◆ What is expected
Only the lines from the start up to and including the line containing "sc.camera = cam" should be repeated, word for word.

◆ Supplied data
=======
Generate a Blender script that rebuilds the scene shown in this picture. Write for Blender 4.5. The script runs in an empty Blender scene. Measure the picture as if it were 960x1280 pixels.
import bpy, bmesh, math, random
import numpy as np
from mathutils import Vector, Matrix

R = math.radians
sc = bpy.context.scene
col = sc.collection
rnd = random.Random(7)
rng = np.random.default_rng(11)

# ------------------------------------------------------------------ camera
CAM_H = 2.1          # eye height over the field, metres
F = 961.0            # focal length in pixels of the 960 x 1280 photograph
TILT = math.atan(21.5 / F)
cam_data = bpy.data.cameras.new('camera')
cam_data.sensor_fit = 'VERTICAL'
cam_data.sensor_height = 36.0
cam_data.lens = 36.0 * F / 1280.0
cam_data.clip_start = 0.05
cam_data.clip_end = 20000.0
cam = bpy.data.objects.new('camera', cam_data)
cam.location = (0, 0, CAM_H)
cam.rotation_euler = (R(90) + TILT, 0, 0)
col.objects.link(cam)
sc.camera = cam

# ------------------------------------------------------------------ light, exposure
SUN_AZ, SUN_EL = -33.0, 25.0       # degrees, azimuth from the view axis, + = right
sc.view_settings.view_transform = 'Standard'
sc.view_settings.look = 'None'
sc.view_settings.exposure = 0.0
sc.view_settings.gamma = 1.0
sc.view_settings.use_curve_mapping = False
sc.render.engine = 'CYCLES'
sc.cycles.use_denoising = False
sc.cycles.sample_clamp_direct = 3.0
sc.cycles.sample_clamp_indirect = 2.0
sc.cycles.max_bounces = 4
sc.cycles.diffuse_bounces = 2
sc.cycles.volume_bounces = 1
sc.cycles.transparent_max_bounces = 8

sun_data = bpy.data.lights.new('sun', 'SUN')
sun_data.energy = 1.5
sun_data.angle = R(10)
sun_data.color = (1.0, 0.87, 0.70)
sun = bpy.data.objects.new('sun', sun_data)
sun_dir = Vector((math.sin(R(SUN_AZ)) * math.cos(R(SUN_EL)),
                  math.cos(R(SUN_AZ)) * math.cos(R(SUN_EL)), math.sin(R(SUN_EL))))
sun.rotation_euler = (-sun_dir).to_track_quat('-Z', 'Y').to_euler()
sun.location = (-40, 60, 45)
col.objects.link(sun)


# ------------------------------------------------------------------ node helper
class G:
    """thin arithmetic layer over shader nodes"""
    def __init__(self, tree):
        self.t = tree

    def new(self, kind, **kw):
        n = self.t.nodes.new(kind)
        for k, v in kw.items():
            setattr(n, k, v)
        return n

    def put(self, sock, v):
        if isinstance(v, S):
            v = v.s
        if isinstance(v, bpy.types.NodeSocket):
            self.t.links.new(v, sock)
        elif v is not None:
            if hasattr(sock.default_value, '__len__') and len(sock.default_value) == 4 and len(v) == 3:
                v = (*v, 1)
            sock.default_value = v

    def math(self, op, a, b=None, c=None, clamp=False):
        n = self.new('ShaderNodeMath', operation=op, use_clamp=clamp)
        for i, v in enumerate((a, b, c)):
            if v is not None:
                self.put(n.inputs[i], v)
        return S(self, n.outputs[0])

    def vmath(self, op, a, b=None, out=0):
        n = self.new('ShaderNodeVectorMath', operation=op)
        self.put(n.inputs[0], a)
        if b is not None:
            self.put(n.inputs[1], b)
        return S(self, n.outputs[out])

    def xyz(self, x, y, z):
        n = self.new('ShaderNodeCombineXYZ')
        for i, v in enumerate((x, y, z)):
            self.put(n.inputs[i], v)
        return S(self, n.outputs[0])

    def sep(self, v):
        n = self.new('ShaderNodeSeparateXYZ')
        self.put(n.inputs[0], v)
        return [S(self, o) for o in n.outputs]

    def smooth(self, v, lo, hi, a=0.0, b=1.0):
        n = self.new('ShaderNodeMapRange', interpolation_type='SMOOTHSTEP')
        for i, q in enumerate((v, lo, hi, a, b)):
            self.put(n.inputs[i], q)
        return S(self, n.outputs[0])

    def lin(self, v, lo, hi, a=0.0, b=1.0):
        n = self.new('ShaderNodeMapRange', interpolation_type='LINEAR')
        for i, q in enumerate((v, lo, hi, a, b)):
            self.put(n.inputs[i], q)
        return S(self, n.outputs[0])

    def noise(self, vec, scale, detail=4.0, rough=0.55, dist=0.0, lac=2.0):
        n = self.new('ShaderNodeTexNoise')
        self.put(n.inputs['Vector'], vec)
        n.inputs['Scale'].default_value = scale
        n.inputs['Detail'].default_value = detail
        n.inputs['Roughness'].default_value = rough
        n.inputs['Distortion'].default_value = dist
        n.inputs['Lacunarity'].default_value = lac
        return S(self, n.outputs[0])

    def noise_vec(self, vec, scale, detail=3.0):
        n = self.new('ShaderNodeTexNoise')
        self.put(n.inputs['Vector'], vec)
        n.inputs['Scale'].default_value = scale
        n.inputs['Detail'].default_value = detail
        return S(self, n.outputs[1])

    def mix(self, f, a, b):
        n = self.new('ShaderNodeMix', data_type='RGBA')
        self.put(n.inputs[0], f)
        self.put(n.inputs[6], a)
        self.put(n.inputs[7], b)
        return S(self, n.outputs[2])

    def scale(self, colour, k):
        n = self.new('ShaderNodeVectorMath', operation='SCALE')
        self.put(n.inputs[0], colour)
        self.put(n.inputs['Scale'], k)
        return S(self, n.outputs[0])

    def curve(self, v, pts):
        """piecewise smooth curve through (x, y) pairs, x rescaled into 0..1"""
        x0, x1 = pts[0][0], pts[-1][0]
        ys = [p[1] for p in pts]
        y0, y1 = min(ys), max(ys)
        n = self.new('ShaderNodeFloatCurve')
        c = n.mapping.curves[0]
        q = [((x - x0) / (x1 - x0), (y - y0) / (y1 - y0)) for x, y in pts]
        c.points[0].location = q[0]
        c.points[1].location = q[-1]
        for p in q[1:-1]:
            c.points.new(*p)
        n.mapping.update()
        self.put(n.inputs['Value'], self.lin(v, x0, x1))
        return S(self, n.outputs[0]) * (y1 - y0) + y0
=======
◆ Solution for this task
Generate a Blender script that rebuilds the scene shown in this picture. Write for Blender 4.5. The script runs in an empty Blender scene. Measure the picture as if it were 960x1280 pixels.
import bpy, bmesh, math, random
import numpy as np
from mathutils import Vector, Matrix

R = math.radians
sc = bpy.context.scene
col = sc.collection
rnd = random.Random(7)
rng = np.random.default_rng(11)

# ------------------------------------------------------------------ camera
CAM_H = 2.1          # eye height over the field, metres
F = 961.0            # focal length in pixels of the 960 x 1280 photograph
TILT = math.atan(21.5 / F)
cam_data = bpy.data.cameras.new('camera')
cam_data.sensor_fit = 'VERTICAL'
cam_data.sensor_height = 36.0
cam_data.lens = 36.0 * F / 1280.0
cam_data.clip_start = 0.05
cam_data.clip_end = 20000.0
cam = bpy.data.objects.new('camera', cam_data)
cam.location = (0, 0, CAM_H)
cam.rotation_euler = (R(90) + TILT, 0, 0)
col.objects.link(cam)
sc.camera = cam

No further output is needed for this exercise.